§ Data records:
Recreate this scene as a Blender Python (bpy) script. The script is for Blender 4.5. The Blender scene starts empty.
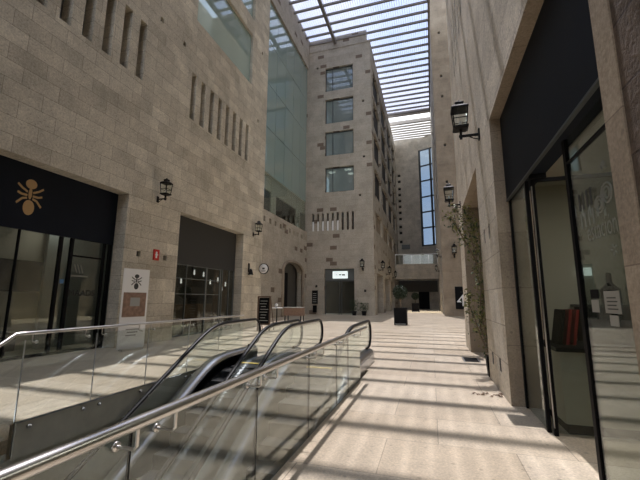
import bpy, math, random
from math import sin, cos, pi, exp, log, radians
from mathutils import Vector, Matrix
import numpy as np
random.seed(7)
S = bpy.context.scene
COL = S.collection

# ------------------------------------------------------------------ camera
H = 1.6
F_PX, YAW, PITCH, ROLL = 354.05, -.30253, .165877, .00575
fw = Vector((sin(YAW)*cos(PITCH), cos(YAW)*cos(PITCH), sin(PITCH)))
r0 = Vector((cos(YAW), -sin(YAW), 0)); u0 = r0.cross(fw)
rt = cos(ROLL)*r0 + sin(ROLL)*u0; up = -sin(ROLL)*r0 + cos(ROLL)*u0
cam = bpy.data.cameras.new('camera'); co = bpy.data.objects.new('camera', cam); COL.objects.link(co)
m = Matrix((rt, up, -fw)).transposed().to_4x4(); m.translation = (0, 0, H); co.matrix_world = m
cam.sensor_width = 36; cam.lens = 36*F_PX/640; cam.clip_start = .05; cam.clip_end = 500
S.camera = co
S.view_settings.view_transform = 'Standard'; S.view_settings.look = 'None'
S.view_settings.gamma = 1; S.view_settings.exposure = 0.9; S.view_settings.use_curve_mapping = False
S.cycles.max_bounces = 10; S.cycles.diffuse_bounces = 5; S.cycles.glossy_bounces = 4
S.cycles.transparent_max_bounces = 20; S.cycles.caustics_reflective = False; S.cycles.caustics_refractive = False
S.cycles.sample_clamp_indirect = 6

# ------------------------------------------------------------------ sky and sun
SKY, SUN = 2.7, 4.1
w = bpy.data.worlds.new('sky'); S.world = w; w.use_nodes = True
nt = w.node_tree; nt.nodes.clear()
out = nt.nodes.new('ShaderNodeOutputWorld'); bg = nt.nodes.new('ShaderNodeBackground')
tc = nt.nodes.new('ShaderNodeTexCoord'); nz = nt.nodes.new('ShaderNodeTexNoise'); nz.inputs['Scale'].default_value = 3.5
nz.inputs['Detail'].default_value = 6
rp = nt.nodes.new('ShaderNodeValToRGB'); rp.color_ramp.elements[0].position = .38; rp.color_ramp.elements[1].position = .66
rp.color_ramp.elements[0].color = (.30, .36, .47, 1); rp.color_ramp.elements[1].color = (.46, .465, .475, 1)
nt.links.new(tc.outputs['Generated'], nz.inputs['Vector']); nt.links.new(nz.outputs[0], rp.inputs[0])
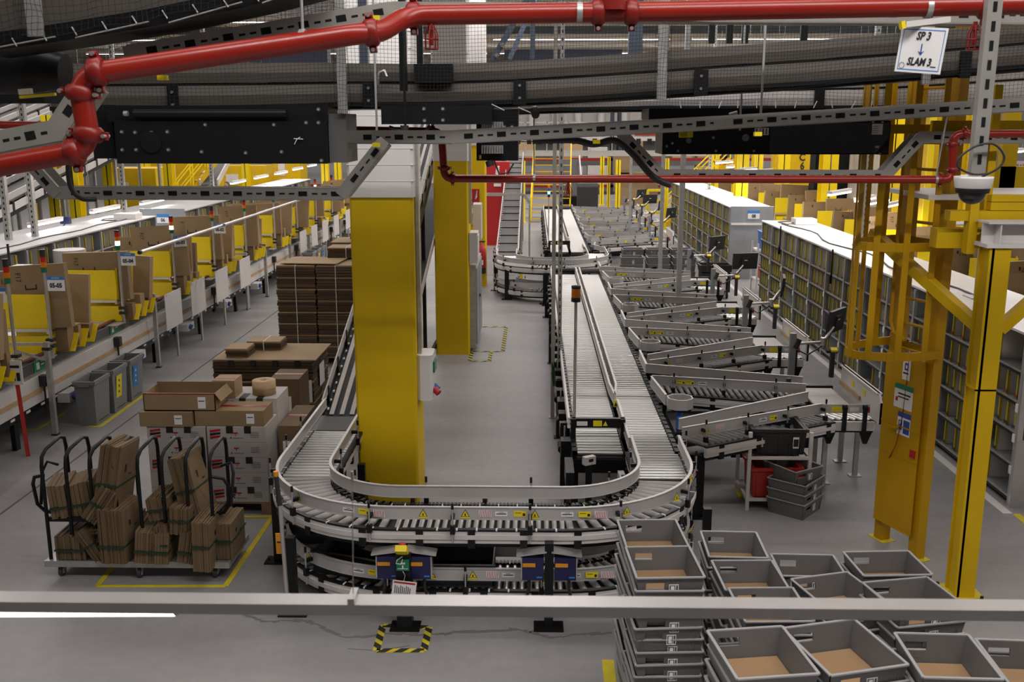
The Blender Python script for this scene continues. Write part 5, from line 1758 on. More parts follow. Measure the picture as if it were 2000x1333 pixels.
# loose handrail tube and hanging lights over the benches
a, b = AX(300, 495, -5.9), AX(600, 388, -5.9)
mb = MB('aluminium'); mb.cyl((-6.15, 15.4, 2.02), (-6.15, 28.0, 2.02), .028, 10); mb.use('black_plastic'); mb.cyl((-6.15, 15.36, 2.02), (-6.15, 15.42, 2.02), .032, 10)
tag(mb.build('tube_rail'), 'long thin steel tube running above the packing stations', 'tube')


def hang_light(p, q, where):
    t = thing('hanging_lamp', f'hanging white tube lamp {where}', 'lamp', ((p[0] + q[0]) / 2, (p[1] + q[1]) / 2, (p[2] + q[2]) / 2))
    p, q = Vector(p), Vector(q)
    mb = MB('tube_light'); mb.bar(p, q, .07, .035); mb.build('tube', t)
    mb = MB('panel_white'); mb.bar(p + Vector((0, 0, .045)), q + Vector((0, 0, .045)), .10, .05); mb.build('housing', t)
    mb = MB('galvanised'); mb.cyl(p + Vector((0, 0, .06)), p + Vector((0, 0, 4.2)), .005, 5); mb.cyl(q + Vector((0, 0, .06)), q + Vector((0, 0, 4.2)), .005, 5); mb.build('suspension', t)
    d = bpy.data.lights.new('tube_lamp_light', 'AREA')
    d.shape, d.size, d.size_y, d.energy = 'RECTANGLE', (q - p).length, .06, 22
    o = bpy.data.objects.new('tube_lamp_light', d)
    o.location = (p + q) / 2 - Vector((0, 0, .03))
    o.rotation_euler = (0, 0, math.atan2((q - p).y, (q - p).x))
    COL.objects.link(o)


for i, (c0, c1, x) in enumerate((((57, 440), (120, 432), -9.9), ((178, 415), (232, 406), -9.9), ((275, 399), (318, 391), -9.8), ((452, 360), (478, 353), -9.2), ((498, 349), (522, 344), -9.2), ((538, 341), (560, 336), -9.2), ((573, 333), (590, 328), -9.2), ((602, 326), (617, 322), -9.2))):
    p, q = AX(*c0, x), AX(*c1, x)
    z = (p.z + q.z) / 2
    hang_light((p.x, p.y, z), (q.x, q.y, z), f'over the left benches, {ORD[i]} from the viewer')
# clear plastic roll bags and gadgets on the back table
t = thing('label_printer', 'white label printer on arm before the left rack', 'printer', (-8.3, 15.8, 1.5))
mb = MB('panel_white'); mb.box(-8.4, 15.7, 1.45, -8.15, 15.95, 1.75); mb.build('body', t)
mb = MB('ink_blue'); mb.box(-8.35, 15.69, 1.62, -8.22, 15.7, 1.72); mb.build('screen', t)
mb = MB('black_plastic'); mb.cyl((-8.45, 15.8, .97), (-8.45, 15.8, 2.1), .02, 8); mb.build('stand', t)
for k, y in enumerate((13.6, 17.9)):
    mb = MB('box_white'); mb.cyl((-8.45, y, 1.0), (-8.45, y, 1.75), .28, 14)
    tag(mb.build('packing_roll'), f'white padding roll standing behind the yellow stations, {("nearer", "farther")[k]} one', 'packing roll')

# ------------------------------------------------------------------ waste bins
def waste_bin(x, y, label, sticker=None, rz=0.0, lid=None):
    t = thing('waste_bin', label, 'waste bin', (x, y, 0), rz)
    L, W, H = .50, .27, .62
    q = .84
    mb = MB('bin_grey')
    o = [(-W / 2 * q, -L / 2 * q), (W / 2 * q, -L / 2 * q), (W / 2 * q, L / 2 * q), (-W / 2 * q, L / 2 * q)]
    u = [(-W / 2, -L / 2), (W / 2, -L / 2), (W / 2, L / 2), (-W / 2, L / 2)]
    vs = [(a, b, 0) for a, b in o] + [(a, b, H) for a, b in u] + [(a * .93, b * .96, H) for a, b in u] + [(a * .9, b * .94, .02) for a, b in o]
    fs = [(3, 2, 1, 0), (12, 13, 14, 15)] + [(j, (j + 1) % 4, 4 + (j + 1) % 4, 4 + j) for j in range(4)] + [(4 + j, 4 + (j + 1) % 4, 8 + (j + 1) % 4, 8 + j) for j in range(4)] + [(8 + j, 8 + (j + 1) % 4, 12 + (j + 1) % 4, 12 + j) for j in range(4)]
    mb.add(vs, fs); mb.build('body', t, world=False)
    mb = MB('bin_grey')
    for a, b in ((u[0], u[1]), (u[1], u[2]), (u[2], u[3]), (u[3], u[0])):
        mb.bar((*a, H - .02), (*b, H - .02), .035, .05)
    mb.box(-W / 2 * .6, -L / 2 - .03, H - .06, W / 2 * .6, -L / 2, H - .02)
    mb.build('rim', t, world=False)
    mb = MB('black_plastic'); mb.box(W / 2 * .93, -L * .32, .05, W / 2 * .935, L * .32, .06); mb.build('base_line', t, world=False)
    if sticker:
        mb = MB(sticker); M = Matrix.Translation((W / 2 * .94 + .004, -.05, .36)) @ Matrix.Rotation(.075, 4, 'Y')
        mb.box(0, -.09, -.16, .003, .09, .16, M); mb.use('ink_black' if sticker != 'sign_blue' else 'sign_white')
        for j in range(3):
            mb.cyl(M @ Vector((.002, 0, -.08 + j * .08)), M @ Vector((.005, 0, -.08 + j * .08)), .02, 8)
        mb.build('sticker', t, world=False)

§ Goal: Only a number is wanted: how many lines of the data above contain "Python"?

§ Solution to this exercise: 2